Match Input-Output Function Tables to Corresponding Algebraic Equations

Question

Match each function table (a, b, c, d) with its corresponding equation from the list: $y = \frac{1}{x}$, $y = x^3$, $y = \sqrt{x}$, $y = x^2$, $y = x$, $y = |x|$

Accepted Answer

a. $y = x$; b. $y = |x|$; c. $y = x^3$; d. $y = x^2$

Answer

Step 1: Analyze Table a. Test the input-output pairs with the equations: when input $x=-2$, output is $-2$; $x=1$, output is $1$. This matches $y=x$ because substituting any $x$ gives $y=x$ exactly. Step 2: Analyze Table b. Test pairs: when $x=-2$, output is $2$; $x=-1$, output is $1$. This matches $y=|x|$ because the absolute value of a negative number is its positive counterpart, and non-negative inputs equal their outputs.

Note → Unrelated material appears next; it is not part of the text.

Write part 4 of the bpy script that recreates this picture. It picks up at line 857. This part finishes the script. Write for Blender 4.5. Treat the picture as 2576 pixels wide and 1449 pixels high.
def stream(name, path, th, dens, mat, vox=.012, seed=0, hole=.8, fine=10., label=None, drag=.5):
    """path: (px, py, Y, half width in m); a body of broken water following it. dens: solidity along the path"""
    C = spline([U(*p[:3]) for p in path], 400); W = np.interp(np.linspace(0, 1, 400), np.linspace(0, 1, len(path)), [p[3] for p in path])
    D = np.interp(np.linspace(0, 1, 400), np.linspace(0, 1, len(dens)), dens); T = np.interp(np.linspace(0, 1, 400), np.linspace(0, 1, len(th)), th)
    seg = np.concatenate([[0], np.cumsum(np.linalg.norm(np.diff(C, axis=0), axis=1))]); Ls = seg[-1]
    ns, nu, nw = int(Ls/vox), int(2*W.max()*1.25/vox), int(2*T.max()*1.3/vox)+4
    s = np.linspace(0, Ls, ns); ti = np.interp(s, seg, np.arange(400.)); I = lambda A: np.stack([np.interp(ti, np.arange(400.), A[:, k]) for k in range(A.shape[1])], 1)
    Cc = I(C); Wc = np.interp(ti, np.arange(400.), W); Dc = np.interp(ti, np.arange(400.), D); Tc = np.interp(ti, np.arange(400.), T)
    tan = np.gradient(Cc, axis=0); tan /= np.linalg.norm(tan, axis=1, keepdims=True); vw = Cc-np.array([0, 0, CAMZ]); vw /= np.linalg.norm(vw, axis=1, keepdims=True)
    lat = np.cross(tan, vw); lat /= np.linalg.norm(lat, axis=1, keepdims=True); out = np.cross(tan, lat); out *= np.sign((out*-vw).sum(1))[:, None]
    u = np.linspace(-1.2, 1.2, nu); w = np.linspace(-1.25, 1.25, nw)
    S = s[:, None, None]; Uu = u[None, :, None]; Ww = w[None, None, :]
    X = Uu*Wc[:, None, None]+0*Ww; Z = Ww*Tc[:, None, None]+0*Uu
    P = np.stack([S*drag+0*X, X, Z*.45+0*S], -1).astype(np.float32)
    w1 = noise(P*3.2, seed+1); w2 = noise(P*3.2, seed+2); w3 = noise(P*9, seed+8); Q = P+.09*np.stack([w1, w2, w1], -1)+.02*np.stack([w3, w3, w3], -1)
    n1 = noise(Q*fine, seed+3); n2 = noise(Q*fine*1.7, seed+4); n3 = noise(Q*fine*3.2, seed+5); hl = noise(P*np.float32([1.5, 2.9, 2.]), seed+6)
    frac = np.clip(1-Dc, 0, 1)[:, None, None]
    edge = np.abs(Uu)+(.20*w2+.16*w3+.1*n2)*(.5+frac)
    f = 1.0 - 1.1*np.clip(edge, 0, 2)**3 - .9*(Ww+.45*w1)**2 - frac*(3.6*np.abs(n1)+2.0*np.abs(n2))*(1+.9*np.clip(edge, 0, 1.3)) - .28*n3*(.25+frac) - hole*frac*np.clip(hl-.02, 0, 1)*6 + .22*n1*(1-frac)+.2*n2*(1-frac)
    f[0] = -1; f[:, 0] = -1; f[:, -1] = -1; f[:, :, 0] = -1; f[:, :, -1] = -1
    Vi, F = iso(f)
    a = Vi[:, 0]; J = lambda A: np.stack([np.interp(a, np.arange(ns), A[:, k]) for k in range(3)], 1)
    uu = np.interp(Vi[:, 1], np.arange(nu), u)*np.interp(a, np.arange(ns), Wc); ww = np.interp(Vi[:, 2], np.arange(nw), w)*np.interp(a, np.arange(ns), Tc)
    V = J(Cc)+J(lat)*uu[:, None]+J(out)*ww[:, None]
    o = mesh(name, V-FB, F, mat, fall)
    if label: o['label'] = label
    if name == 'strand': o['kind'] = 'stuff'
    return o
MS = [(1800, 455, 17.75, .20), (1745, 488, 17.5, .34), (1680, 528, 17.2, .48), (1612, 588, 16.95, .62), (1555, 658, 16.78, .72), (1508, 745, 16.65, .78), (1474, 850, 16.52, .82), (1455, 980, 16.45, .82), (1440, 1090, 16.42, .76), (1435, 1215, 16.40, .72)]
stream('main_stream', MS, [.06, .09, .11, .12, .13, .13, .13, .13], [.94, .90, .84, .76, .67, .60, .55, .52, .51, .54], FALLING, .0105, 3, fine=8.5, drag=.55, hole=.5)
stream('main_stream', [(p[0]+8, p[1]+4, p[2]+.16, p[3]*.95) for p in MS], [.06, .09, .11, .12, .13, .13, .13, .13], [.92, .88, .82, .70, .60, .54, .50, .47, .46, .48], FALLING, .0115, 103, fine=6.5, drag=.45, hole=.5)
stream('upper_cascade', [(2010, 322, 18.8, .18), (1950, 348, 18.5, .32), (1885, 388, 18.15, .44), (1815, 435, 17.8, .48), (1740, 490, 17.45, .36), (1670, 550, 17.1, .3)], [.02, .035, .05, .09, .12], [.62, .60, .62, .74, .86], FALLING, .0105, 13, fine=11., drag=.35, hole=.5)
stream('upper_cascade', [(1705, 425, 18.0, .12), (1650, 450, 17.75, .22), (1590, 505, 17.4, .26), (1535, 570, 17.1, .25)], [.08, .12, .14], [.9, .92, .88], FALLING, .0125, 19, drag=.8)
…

Step 3: Analyze Table c. Test pairs: when $x=-2$, output is $-8$ (since $(-2)^3=-8$); $x=3$, output is $27$ (since $3^3=27$). This matches $y=x^3$. Step 4: Analyze Table d. Test pairs: when $x=-2$, output is $4$ (since $(-2)^2=4$); $x=3$, output is $9$ (since $3^2=9$). This matches $y=x^2$. Step 5: Note that $y=\frac{1}{x}$ and $y=\sqrt{x}$ are not matched here: $y=\frac{1}{x}$ cannot have $x=0$, and $y=\sqrt{x}$ only accepts non-negative inputs, which do not align with any of the given tables.